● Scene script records
• • • •

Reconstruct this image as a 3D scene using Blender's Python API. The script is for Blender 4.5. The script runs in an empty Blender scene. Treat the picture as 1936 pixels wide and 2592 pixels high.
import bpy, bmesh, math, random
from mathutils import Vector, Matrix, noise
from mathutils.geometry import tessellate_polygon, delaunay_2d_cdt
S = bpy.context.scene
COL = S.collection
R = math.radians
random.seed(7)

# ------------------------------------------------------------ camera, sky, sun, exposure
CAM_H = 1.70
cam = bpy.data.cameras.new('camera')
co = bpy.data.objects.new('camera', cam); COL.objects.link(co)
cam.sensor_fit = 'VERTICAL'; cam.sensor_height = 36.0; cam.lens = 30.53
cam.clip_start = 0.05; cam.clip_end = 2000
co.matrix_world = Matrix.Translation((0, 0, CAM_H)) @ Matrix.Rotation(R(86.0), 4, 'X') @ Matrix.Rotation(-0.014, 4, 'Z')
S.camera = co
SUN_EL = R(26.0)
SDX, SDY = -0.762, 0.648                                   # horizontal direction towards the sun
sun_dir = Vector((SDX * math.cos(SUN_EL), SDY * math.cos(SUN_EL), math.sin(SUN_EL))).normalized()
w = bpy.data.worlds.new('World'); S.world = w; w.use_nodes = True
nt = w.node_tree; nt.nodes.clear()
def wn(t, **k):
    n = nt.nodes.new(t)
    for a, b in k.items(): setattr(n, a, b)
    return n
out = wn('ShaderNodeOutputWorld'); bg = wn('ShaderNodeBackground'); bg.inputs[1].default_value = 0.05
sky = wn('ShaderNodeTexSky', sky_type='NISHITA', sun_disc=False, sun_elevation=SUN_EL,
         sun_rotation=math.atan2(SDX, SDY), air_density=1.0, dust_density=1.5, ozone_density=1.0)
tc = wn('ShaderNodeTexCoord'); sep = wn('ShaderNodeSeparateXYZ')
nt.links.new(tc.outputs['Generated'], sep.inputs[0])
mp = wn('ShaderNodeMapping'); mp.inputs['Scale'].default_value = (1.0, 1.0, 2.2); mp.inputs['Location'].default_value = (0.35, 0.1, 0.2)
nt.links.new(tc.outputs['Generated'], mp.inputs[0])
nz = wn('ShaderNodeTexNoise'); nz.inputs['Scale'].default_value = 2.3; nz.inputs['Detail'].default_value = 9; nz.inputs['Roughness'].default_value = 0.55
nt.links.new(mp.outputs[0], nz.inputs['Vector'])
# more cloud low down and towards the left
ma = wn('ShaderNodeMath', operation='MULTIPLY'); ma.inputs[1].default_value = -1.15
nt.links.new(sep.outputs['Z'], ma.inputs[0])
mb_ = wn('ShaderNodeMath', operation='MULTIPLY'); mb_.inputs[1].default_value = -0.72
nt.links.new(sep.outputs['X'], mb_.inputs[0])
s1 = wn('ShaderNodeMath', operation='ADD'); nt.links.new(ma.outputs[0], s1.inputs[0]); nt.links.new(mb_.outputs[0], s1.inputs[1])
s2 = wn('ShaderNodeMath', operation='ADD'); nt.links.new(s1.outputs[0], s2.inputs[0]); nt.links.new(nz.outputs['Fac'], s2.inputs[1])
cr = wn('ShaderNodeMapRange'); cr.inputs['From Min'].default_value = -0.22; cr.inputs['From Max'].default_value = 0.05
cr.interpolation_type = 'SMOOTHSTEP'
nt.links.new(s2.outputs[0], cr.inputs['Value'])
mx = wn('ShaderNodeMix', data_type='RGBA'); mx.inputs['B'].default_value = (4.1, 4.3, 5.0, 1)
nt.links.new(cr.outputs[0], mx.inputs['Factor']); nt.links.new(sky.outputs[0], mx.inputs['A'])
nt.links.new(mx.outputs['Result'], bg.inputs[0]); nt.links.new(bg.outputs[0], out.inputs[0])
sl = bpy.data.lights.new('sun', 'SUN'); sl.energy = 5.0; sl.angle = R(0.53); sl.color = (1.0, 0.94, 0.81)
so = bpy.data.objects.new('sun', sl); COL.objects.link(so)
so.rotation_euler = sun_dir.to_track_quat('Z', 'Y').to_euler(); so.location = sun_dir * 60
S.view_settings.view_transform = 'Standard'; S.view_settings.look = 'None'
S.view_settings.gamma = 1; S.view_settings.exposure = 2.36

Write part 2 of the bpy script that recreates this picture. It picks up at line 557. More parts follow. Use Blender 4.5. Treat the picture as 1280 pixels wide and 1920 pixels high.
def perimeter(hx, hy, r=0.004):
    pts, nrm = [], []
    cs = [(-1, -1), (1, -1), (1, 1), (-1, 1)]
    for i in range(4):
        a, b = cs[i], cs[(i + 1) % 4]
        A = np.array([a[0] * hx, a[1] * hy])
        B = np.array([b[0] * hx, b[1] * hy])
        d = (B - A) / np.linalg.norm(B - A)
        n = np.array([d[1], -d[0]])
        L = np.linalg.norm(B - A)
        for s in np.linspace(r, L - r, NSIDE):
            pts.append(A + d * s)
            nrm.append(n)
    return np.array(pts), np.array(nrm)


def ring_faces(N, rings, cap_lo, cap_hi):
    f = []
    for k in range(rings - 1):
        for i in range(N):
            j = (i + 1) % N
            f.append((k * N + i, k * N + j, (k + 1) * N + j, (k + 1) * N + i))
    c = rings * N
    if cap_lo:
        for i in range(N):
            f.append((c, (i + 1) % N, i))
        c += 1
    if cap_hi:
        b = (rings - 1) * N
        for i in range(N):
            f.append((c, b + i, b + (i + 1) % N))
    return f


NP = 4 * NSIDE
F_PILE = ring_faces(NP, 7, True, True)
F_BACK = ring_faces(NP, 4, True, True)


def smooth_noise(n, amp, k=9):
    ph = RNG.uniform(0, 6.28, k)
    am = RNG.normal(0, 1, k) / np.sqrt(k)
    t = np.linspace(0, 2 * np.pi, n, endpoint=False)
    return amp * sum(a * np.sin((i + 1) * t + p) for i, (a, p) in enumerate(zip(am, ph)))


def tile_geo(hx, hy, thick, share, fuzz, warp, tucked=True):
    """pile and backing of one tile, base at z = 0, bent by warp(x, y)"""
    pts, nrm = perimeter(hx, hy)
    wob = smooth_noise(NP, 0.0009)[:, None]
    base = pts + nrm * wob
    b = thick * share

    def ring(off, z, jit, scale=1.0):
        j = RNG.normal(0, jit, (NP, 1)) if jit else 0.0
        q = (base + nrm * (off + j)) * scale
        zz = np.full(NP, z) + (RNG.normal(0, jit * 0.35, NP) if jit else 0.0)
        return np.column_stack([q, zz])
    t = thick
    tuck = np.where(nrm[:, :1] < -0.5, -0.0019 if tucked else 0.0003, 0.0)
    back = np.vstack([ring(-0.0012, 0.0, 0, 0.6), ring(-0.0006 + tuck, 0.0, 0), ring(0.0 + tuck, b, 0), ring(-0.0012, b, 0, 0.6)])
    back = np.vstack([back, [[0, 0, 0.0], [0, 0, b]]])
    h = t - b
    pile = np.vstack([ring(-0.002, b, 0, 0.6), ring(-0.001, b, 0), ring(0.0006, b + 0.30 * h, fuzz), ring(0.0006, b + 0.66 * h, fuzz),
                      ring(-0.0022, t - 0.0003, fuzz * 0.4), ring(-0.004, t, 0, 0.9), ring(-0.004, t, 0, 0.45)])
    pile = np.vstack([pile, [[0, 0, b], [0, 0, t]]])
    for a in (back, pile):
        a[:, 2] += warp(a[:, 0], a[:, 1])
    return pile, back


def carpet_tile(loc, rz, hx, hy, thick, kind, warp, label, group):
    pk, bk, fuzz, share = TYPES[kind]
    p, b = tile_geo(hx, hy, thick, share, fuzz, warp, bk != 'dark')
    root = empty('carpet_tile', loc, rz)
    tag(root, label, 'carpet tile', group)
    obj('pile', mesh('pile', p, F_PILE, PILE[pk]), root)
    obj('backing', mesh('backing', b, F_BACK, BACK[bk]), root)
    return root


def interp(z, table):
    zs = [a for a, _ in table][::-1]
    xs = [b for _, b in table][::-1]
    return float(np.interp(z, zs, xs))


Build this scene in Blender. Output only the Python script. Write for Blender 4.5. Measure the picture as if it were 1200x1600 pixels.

• • • •

● What to do
Exactly repeat the lines running from the top of the listing to the line bearing "random.seed(7)", both of those lines included, and only them.

● Solved exercise
Reconstruct this image as a 3D scene using Blender's Python API. The script is for Blender 4.5. The script runs in an empty Blender scene. Treat the picture as 1936 pixels wide and 2592 pixels high.
import bpy, bmesh, math, random
from mathutils import Vector, Matrix, noise
from mathutils.geometry import tessellate_polygon, delaunay_2d_cdt
S = bpy.context.scene
COL = S.collection
R = math.radians
random.seed(7)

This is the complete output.